Indeed, far from being compatible with earlier Christian traditions, Hart asserts that evangelicalism erases them:
Before evangelicalism, Christians had churches to hear the Word preached, to receive the sacraments, and to hear sound counsel and correction. Without evangeliclaism, Protestant Christianity may not be as unified (when has it ever been?), but it will go on. And without the burden of forming a nationally influential coalition, American Protestants in all their Heinz 57 varieties, from Presbyterian to Calvary Chapel, may even be healthier.
The book's oddest feature is how it both suggests that evangelicalism is "a fantasy," but also credits it with eroding American ecclesial culture and depriving millions of lasting spiritual nourishment. (A rather concrete fantasy.) No doubt chasing after evangelicalism is like chasing after the wind, but there are times, it seems not unreasonable to suggest, when that fleeting wind is the Holy Spirit. If evidence of intellectual output and coherent tradition is paramount, are we to suppose that the explosion of Global South Pentecostalism isn't actually happening?

Hart's attempts to sever the connection between neo-evangelicalism and the American Awakenings will be very appealing to ex-evangelicals, but the move is less than convincing. Hart claims that "historians have shown" this connection to be false, for the Revival "tradition ran out of gas in the mid to late nineteenth century." With that assertion, a wimpy footnote points to only one such historian (Conforti). The majority report, which in addition to Noll and Marsden would now include Thomas Kidd, have shown the long view of North American evangelicalism. Hart himself, in an unguarded moment in an interview, claims the experience based evangelical worship of today can indeed be traced to American revivalism (which he dislikes). Hart, therefore, can connect the unpleasant part of the Great Awakening to contemporary evangelicalism, but reserves the best parts - the intellectual ones - for his own Reformed tradition.

What's more, Hart's book itself is an indirect testimony to the continuity he attempts to dissolve. Many of the accusations that he hurls against contemporary evangelicalism are reminiscent of what "Old School" Presbyterians leveled against "New School" Revivalists in the First Great Awakening. Likewise, the problems that Hart shows evangelicalism to be afflicted with today are indeed the very problems that the generation after the Great Awakenings encountered: What to do after the Revival. No doubt Hart is right that the best evangelicalism can do may be to safely deposit awakened souls into the sturdier frameworks of more tested Christian traditions. But without such admittedly amorphous religious happenings known as evangelicalism, where would the sturdier traditions be?

Hart's is a clever and substantial book. But ultimately what it lacks is something that is present in the Marsden passage with which I began: A love for evangelicalism.

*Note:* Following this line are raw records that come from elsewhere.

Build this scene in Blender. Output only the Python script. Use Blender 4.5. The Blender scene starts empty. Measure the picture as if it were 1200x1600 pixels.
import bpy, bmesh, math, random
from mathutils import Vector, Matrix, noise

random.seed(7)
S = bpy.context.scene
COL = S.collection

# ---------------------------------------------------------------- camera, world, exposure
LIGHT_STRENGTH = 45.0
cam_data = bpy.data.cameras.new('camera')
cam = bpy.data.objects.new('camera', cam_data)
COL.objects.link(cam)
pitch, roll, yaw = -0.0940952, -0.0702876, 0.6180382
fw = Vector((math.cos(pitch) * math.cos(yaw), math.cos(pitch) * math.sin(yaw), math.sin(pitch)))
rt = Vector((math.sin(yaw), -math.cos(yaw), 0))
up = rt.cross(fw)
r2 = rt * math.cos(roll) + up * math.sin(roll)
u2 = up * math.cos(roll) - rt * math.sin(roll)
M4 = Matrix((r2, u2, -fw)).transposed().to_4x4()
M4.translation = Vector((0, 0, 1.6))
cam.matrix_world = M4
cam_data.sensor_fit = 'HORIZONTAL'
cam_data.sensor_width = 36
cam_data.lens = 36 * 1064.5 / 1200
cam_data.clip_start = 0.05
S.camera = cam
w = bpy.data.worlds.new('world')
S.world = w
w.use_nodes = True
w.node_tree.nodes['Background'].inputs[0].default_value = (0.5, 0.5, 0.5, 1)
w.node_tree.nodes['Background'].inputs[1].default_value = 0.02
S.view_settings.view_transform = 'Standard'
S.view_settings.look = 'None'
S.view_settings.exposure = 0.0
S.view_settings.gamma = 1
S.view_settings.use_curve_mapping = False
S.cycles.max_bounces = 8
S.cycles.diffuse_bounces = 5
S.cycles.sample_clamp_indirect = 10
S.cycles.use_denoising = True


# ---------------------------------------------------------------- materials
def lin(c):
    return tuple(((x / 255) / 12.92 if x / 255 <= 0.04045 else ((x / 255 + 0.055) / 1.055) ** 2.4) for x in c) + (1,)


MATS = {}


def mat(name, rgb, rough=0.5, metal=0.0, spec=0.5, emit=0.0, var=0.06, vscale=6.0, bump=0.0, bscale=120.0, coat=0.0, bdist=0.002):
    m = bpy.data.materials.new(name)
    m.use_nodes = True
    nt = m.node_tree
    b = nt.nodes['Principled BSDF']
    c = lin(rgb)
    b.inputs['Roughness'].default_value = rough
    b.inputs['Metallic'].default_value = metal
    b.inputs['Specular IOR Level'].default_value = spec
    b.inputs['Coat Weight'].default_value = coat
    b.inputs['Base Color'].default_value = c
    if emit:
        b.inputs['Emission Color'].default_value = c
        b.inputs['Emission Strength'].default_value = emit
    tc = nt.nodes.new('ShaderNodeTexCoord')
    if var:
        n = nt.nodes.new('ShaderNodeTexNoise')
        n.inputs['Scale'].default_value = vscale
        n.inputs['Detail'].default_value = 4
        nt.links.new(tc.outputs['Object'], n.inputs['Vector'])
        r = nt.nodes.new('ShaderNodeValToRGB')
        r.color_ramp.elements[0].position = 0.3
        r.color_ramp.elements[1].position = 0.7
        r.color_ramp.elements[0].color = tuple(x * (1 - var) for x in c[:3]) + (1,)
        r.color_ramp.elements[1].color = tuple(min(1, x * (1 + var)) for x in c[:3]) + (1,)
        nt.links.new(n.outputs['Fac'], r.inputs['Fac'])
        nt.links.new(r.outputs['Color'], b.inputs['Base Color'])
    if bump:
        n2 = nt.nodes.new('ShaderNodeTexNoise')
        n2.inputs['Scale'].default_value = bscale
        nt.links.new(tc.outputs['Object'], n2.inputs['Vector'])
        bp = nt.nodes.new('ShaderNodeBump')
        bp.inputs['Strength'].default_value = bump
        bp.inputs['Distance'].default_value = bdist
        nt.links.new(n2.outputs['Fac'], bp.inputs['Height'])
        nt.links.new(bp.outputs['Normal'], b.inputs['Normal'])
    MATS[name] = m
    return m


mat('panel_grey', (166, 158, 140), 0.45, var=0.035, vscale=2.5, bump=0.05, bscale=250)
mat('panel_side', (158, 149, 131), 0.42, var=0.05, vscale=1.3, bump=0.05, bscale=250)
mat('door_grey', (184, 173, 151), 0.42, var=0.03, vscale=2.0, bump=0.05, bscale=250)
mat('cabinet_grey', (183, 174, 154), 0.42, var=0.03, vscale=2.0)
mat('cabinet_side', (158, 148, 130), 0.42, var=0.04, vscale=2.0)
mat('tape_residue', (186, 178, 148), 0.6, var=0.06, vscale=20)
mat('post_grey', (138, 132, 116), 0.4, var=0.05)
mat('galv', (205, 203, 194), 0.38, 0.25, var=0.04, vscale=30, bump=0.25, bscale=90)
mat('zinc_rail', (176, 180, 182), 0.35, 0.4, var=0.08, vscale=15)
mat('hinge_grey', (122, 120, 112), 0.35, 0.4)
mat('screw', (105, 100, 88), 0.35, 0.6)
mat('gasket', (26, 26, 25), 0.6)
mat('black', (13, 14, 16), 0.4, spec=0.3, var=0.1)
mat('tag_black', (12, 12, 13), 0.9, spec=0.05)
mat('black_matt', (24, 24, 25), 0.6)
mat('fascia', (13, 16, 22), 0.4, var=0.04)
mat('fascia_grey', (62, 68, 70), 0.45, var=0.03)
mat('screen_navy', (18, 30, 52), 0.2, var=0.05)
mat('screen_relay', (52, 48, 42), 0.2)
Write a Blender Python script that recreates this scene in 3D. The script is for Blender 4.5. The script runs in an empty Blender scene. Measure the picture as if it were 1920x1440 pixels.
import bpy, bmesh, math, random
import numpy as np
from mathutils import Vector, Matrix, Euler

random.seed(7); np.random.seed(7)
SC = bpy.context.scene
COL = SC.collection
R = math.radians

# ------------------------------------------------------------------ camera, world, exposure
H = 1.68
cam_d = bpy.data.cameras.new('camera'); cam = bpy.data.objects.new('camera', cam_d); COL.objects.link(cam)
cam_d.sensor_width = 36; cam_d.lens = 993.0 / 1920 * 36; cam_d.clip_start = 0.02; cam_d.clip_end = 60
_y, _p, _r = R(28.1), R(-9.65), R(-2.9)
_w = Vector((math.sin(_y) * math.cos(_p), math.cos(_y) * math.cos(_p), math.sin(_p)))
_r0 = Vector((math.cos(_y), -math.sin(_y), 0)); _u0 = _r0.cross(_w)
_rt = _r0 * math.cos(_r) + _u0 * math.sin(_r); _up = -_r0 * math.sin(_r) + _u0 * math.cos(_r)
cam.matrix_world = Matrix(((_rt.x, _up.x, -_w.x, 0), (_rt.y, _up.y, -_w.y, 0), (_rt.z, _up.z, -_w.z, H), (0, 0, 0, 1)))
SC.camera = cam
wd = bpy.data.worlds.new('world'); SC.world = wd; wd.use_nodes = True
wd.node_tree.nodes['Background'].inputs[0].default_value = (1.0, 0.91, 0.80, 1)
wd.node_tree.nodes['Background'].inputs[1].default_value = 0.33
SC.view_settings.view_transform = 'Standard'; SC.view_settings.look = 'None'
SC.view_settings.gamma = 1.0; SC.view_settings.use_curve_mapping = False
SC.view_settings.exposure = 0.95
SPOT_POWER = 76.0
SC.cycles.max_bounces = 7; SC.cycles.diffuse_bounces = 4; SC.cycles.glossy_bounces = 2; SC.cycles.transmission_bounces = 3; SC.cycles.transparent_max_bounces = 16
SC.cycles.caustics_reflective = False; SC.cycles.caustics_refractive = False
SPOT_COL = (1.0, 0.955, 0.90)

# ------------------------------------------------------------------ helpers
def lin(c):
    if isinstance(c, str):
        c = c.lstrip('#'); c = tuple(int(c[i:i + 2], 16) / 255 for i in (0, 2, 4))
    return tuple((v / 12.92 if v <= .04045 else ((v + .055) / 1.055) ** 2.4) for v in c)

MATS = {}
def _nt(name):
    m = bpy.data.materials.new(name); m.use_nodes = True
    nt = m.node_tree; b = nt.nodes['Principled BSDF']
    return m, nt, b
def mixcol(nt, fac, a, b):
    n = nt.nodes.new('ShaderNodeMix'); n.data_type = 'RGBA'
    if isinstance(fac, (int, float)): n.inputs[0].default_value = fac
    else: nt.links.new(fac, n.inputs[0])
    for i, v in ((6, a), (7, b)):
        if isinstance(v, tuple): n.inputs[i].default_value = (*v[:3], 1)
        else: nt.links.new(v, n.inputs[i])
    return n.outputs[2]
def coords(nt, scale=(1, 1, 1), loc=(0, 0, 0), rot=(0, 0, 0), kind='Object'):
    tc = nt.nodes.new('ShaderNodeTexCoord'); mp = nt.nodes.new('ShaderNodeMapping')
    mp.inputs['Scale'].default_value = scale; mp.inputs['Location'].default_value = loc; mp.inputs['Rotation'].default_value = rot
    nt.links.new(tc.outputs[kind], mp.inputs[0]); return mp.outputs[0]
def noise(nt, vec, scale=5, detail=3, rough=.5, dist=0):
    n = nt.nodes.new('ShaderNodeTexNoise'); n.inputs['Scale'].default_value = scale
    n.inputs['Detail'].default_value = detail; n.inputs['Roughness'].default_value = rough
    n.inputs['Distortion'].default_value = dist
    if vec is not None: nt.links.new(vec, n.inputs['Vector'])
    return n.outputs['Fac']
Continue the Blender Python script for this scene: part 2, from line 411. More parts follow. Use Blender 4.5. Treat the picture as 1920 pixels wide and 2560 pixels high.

This is a weakness because only a love-infused epistemology can fully understand. Lest someone flash a postmodern foul card on me, allow me to beef up that assertion by quoting Aquinas:
For just as when a thing is understood by anyone there results in the one who understands a conception of the object understood, which conception we call word, so when anyone loves an object, a certain impression results, so to speak, of the thing loved in the affection of the lover, by reason of which the object loved is said to be in the lover, as also the thing understood is in the one who understands (Summa I.37.1).
When it comes to his object of study, Hart seems to lacks the latter "impression." Instead of love for the movement, one senses in Hart a distinct displeasure, even a degree of bitterness. If for Gregory the Great, amor ipse notitia est (love itself is a knowledge), then it's one Hart seems - in this case - to lack.  This is not speculation, as Hart tells us as much. Whereas evangelical scholars like Mark Noll and David Wells refer to themselves as "wounded lovers" of evangelicalism, Hart distinguishes himself from them by saying he is a "victim in recovery." Unfortunately, there are too many victimized evangelicals out there, most of them not nearly as intelligent or reserved as Hart. As they make of the movement what they can, a rule to remember: Love may blind, but lovelessness does as well.

A love for evangelicalism, which the right circumstances can awaken, does indeed result in the realization that it is more than the sum of its denominational parts, more than a fleeting post-war coalition.  There is much to criticize, but at its best, evangelicalism, in the words of Edwards, remains the "surprising work of God."  And one that, furthermore, might not be yet complete.  "Evangelical Protestantism is like petroleum deep in the cultural soil," wrote James Hitchcock, "often declared to be used up, then erupting in unexpected places and with surprising strength."